### Task description
Give the data again, word for word.
::: Data block
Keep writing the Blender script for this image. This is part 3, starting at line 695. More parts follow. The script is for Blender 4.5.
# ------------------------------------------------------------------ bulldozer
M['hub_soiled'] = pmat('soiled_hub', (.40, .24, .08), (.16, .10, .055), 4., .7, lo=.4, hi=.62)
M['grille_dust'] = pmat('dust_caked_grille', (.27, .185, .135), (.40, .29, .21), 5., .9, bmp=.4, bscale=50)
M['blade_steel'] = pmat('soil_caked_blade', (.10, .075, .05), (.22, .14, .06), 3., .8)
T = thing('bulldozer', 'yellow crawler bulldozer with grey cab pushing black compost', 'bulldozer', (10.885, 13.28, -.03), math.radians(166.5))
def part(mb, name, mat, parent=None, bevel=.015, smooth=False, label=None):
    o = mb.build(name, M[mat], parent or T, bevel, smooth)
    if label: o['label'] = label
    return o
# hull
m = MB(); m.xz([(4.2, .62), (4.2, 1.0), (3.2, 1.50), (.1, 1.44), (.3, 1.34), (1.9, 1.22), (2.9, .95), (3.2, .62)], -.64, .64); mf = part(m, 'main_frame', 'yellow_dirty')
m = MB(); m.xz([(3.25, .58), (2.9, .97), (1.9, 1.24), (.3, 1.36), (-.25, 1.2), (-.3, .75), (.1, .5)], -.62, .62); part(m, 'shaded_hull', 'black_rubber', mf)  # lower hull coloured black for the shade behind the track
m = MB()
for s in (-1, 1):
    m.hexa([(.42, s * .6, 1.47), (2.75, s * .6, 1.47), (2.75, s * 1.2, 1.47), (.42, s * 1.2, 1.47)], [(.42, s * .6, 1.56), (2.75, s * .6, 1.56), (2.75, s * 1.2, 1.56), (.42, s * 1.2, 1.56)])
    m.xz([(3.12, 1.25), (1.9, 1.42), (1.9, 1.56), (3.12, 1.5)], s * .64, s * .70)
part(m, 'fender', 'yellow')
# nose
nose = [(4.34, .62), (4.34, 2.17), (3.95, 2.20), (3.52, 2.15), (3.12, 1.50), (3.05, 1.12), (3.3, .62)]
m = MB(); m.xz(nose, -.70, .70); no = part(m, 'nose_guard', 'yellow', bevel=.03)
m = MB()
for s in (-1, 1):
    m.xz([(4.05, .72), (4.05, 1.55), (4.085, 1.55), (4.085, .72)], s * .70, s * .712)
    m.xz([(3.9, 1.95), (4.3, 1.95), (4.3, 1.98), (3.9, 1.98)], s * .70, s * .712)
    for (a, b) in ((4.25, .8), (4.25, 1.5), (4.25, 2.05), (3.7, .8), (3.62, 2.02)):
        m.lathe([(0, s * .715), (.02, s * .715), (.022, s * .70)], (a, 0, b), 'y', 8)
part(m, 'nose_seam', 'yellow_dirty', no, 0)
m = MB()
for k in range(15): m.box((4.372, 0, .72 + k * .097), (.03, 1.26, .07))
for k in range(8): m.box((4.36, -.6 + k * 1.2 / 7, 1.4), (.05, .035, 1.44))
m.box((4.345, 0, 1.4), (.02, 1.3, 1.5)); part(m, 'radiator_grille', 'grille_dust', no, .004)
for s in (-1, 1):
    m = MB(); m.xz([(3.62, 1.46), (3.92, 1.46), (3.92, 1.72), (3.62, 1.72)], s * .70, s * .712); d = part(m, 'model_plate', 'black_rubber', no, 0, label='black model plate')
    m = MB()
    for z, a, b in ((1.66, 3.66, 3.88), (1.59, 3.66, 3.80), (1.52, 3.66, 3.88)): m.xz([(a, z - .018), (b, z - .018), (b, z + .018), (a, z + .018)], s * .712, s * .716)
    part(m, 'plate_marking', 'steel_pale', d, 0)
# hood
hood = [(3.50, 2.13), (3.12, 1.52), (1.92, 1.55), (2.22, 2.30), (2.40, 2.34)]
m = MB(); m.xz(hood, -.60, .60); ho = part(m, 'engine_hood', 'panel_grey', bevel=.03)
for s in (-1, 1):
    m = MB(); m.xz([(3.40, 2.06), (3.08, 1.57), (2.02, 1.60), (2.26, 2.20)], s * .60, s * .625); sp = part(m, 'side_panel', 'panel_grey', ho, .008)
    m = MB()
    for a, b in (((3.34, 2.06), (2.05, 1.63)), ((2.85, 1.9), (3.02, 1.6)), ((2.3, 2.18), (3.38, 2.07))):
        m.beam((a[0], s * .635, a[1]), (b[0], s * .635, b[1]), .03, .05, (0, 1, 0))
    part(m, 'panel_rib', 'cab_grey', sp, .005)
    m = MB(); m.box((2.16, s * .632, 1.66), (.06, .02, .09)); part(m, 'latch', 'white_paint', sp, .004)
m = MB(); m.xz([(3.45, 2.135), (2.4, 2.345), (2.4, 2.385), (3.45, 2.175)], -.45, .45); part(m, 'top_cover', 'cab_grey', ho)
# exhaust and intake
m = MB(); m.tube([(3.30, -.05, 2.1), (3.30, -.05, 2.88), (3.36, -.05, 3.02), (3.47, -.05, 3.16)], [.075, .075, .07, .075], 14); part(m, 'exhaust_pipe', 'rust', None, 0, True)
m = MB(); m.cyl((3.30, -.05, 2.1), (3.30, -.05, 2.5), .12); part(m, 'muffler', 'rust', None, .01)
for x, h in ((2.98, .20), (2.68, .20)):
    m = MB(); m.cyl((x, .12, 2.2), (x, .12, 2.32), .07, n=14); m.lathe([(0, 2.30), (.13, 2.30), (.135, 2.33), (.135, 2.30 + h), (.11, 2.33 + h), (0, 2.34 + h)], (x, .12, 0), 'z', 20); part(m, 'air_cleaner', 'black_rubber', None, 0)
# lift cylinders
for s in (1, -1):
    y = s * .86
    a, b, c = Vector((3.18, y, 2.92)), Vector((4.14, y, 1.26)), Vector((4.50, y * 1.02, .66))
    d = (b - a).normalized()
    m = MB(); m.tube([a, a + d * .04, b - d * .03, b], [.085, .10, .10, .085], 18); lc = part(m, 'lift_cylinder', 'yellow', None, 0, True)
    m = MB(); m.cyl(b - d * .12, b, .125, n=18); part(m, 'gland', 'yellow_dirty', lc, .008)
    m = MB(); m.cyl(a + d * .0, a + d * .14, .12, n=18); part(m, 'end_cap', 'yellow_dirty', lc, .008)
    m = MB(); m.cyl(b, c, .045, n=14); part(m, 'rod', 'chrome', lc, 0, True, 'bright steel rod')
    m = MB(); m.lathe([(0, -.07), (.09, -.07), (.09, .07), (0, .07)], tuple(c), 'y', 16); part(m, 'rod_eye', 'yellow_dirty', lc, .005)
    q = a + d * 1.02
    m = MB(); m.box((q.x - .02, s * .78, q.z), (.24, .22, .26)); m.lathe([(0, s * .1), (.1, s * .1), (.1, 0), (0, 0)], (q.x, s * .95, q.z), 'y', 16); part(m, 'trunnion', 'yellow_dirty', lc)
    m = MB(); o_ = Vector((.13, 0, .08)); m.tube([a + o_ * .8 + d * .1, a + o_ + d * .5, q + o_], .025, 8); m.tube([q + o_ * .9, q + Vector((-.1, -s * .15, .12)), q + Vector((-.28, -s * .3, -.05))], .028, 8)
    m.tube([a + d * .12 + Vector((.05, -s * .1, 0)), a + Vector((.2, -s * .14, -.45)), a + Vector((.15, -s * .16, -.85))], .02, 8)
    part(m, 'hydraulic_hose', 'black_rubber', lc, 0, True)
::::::
### Exercise answer
Keep writing the Blender script for this image. This is part 3, starting at line 695. More parts follow. The script is for Blender 4.5.
# ------------------------------------------------------------------ bulldozer
M['hub_soiled'] = pmat('soiled_hub', (.40, .24, .08), (.16, .10, .055), 4., .7, lo=.4, hi=.62)
M['grille_dust'] = pmat('dust_caked_grille', (.27, .185, .135), (.40, .29, .21), 5., .9, bmp=.4, bscale=50)
M['blade_steel'] = pmat('soil_caked_blade', (.10, .075, .05), (.22, .14, .06), 3., .8)
T = thing('bulldozer', 'yellow crawler bulldozer with grey cab pushing black compost', 'bulldozer', (10.885, 13.28, -.03), math.radians(166.5))
def part(mb, name, mat, parent=None, bevel=.015, smooth=False, label=None):
    o = mb.build(name, M[mat], parent or T, bevel, smooth)
    if label: o['label'] = label
    return o
# hull
m = MB(); m.xz([(4.2, .62), (4.2, 1.0), (3.2, 1.50), (.1, 1.44), (.3, 1.34), (1.9, 1.22), (2.9, .95), (3.2, .62)], -.64, .64); mf = part(m, 'main_frame', 'yellow_dirty')
m = MB(); m.xz([(3.25, .58), (2.9, .97), (1.9, 1.24), (.3, 1.36), (-.25, 1.2), (-.3, .75), (.1, .5)], -.62, .62); part(m, 'shaded_hull', 'black_rubber', mf)  # lower hull coloured black for the shade behind the track
m = MB()
for s in (-1, 1):
    m.hexa([(.42, s * .6, 1.47), (2.75, s * .6, 1.47), (2.75, s * 1.2, 1.47), (.42, s * 1.2, 1.47)], [(.42, s * .6, 1.56), (2.75, s * .6, 1.56), (2.75, s * 1.2, 1.56), (.42, s * 1.2, 1.56)])
    m.xz([(3.12, 1.25), (1.9, 1.42), (1.9, 1.56), (3.12, 1.5)], s * .64, s * .70)
part(m, 'fender', 'yellow')
# nose
nose = [(4.34, .62), (4.34, 2.17), (3.95, 2.20), (3.52, 2.15), (3.12, 1.50), (3.05, 1.12), (3.3, .62)]
m = MB(); m.xz(nose, -.70, .70); no = part(m, 'nose_guard', 'yellow', bevel=.03)
m = MB()
for s in (-1, 1):
    m.xz([(4.05, .72), (4.05, 1.55), (4.085, 1.55), (4.085, .72)], s * .70, s * .712)
    m.xz([(3.9, 1.95), (4.3, 1.95), (4.3, 1.98), (3.9, 1.98)], s * .70, s * .712)
    for (a, b) in ((4.25, .8), (4.25, 1.5), (4.25, 2.05), (3.7, .8), (3.62, 2.02)):
        m.lathe([(0, s * .715), (.02, s * .715), (.022, s * .70)], (a, 0, b), 'y', 8)
part(m, 'nose_seam', 'yellow_dirty', no, 0)
m = MB()
for k in range(15): m.box((4.372, 0, .72 + k * .097), (.03, 1.26, .07))
for k in range(8): m.box((4.36, -.6 + k * 1.2 / 7, 1.4), (.05, .035, 1.44))
m.box((4.345, 0, 1.4), (.02, 1.3, 1.5)); part(m, 'radiator_grille', 'grille_dust', no, .004)
for s in (-1, 1):
    m = MB(); m.xz([(3.62, 1.46), (3.92, 1.46), (3.92, 1.72), (3.62, 1.72)], s * .70, s * .712); d = part(m, 'model_plate', 'black_rubber', no, 0, label='black model plate')
    m = MB()
    for z, a, b in ((1.66, 3.66, 3.88), (1.59, 3.66, 3.80), (1.52, 3.66, 3.88)): m.xz([(a, z - .018), (b, z - .018), (b, z + .018), (a, z + .018)], s * .712, s * .716)
    part(m, 'plate_marking', 'steel_pale', d, 0)
# hood
hood = [(3.50, 2.13), (3.12, 1.52), (1.92, 1.55), (2.22, 2.30), (2.40, 2.34)]
m = MB(); m.xz(hood, -.60, .60); ho = part(m, 'engine_hood', 'panel_grey', bevel=.03)
for s in (-1, 1):
    m = MB(); m.xz([(3.40, 2.06), (3.08, 1.57), (2.02, 1.60), (2.26, 2.20)], s * .60, s * .625); sp = part(m, 'side_panel', 'panel_grey', ho, .008)
    m = MB()
    for a, b in (((3.34, 2.06), (2.05, 1.63)), ((2.85, 1.9), (3.02, 1.6)), ((2.3, 2.18), (3.38, 2.07))):
        m.beam((a[0], s * .635, a[1]), (b[0], s * .635, b[1]), .03, .05, (0, 1, 0))
    part(m, 'panel_rib', 'cab_grey', sp, .005)
    m = MB(); m.box((2.16, s * .632, 1.66), (.06, .02, .09)); part(m, 'latch', 'white_paint', sp, .004)
m = MB(); m.xz([(3.45, 2.135), (2.4, 2.345), (2.4, 2.385), (3.45, 2.175)], -.45, .45); part(m, 'top_cover', 'cab_grey', ho)
# exhaust and intake
m = MB(); m.tube([(3.30, -.05, 2.1), (3.30, -.05, 2.88), (3.36, -.05, 3.02), (3.47, -.05, 3.16)], [.075, .075, .07, .075], 14); part(m, 'exhaust_pipe', 'rust', None, 0, True)
m = MB(); m.cyl((3.30, -.05, 2.1), (3.30, -.05, 2.5), .12); part(m, 'muffler', 'rust', None, .01)
for x, h in ((2.98, .20), (2.68, .20)):
    m = MB(); m.cyl((x, .12, 2.2), (x, .12, 2.32), .07, n=14); m.lathe([(0, 2.30), (.13, 2.30), (.135, 2.33), (.135, 2.30 + h), (.11, 2.33 + h), (0, 2.34 + h)], (x, .12, 0), 'z', 20); part(m, 'air_cleaner', 'black_rubber', None, 0)
# lift cylinders
for s in (1, -1):
    y = s * .86
    a, b, c = Vector((3.18, y, 2.92)), Vector((4.14, y, 1.26)), Vector((4.50, y * 1.02, .66))
    d = (b - a).normalized()
    m = MB(); m.tube([a, a + d * .04, b - d * .03, b], [.085, .10, .10, .085], 18); lc = part(m, 'lift_cylinder', 'yellow', None, 0, True)
    m = MB(); m.cyl(b - d * .12, b, .125, n=18); part(m, 'gland', 'yellow_dirty', lc, .008)
    m = MB(); m.cyl(a + d * .0, a + d * .14, .12, n=18); part(m, 'end_cap', 'yellow_dirty', lc, .008)
    m = MB(); m.cyl(b, c, .045, n=14); part(m, 'rod', 'chrome', lc, 0, True, 'bright steel rod')
    m = MB(); m.lathe([(0, -.07), (.09, -.07), (.09, .07), (0, .07)], tuple(c), 'y', 16); part(m, 'rod_eye', 'yellow_dirty', lc, .005)
    q = a + d * 1.02
    m = MB(); m.box((q.x - .02, s * .78, q.z), (.24, .22, .26)); m.lathe([(0, s * .1), (.1, s * .1), (.1, 0), (0, 0)], (q.x, s * .95, q.z), 'y', 16); part(m, 'trunnion', 'yellow_dirty', lc)
    m = MB(); o_ = Vector((.13, 0, .08)); m.tube([a + o_ * .8 + d * .1, a + o_ + d * .5, q + o_], .025, 8); m.tube([q + o_ * .9, q + Vector((-.1, -s * .15, .12)), q + Vector((-.28, -s * .3, -.05))], .028, 8)
    m.tube([a + d * .12 + Vector((.05, -s * .1, 0)), a + Vector((.2, -s * .14, -.45)), a + Vector((.15, -s * .16, -.85))], .02, 8)
    part(m, 'hydraulic_hose', 'black_rubber', lc, 0, True)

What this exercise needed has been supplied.